On the IDO (Integrated Development Ordinance): Albuquerque Journal reporter Martin Salazar got it right. He accurately reported the substance of the press conference Nov. 6 on the West Side. Attendees took advantage of an opportunity to speak and/or ask questions of the West Side Coalition of Neighborhood Associations’ Executive Committee members – and they spoke of their frustration with the city’s obstinate refusal to allow sufficient time to get the far-reaching IDO right.

The two principal documents handed to the press and to City Council on Monday night – “Consolidated Roundtable Notes” dated July 16, 2013, and “Brainstorming Session; Kara-Andrew-Mikaela” dated Jan. 3, 2014 – detailed several points that made it very clear neighborhoods were to be handled and kept “under control.” Planning staff would “tailor different messages to different audiences,” and their clear goal was “growth no matter what.”

From the planning staff on July 16, 2013: “Rebalancing Neighborhood Association input into development process (too much power without responsibility): Need to either remove from process or give them a charge – they can say no to a development only if they offer another area within the neighborhood where it would be more appropriate. …”

Some of the staff concerns – they call them “pitfalls” – had to do with being fired and land-use decision-makers, planners and professionals losing their professional reputation resultant from the process. Council President Isaac Benton, a major co-sponsor with Councilor Trudy Jones, made a feeble attempt to dismiss the document writers as “low-level” players. This is absurd on its face when you consider the same people are the very professionals City Council relies on for analysis!

These are the same professionals the Planning Department sent out to explain the ABC-Z Comprehensive Plan and the IDO to neighborhoods. The same professionals that declared to WSCONA two years ago that they had to pass the initiative “because we don’t know what the next mayor will do with them.” Later, Mayor Richard Berry told WSCONA he was “in no hurry to get IDO passed; it’s City Council spearheading it.” The next day Councilor Benton refuted the mayor’s assertion!
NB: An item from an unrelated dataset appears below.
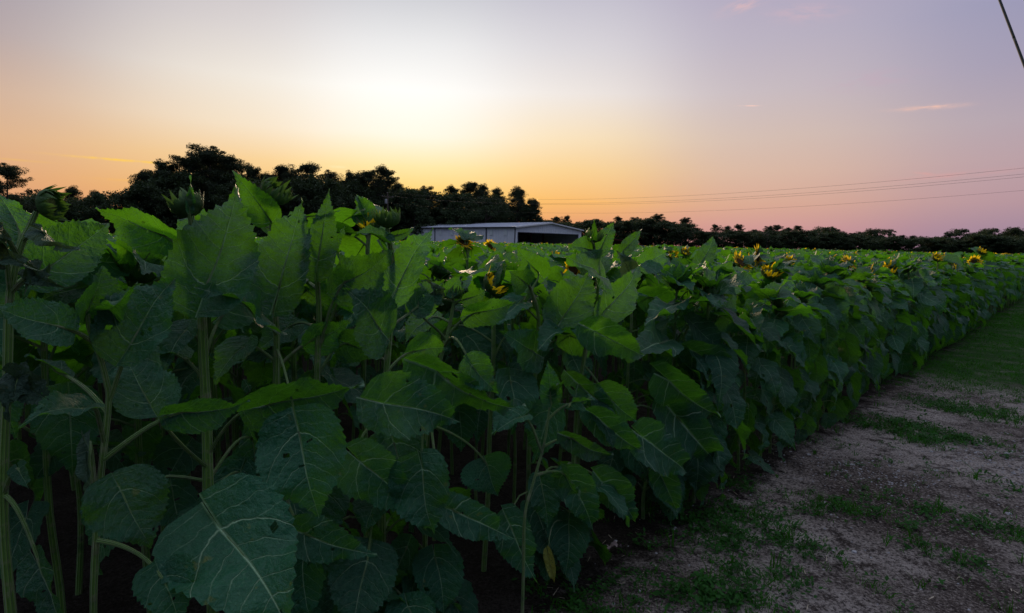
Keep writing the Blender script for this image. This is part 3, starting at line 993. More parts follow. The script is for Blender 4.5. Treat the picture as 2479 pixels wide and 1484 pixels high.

So who knows? But we know this; that much of the young planning staff has been declared as only low-level players and not the professionals we were led to believe. Low-levels that did the outreach and provided the analysis Council relied on.

One thing is extremely clear; the real constituency the majority of the City Council answers to is the “industry,” as one councilor referred to the development community! It’s not you the resident taxpayer – you’re really only there to answer the doorbell and hear just how important you and your voice are. But when it comes to a potentially illegal massive re-zoning of the city, coupled with rights you now have taken from you, there’s no doorbells ringing at your home – only the Council’s timer reminding you that your two minutes are up!

Several councilors (appeared) fully prepared to pass the IDO on Monday but ultimately hedged. No worries though – they’ve set up a special meeting for Monday the 13th, conveniently just before the next mayor is elected. Unless you can strongly convince them otherwise, this coming Monday the deed will be done for “the industry.”